W żadnym wypadku jednak Rosjanie nie mogli sobie pozwolić na to, żeby Bruksela ich ukarała. Bo jednak cała Unia Europejska to znacznie większa waga, niż taki partner jak chociażby Polska, której można z powodów politycznych narzucić ceny najwyższe w Europie.
Dlatego właśnie, obawiając się kary, Gazprom rozpoczął w Unii Europejskiej ofensywę uśmiechów.
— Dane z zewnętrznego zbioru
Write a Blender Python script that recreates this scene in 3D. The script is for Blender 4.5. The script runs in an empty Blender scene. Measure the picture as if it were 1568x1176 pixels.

Wiceprezes koncernu wystąpił w Parlamencie Europejskim, spotkał się z komisarzem Almunią, wszystko po to, by przekonać o swoich kryształowych intencjach i pięknym projekcie South Stream, którego UE nie chce.
Przy tym argumenty Gazpromu wspierane są w Brukseli przez obecność członka rządu – wiceministra energetyki Aleksandra Janowskiego. Wyraźnie więc widać, że Rosjanie chcą podkreślić, że Gazprom ma poparcie polityczne. To chyba doskonała okazja do rozmów na temat wykorzystywania dostaw gazu i negocjacji cenowych do nacisków politycznych, które i Rosjanie, i Gazprom mają wypracowane do doskonałości. Zwłaszcza teraz, kiedy idzie zima, a między innymi gazowe naciski na Ukrainę doprowadziły ten kraj do rezygnacji z układu stowarzyszeniowego z UE.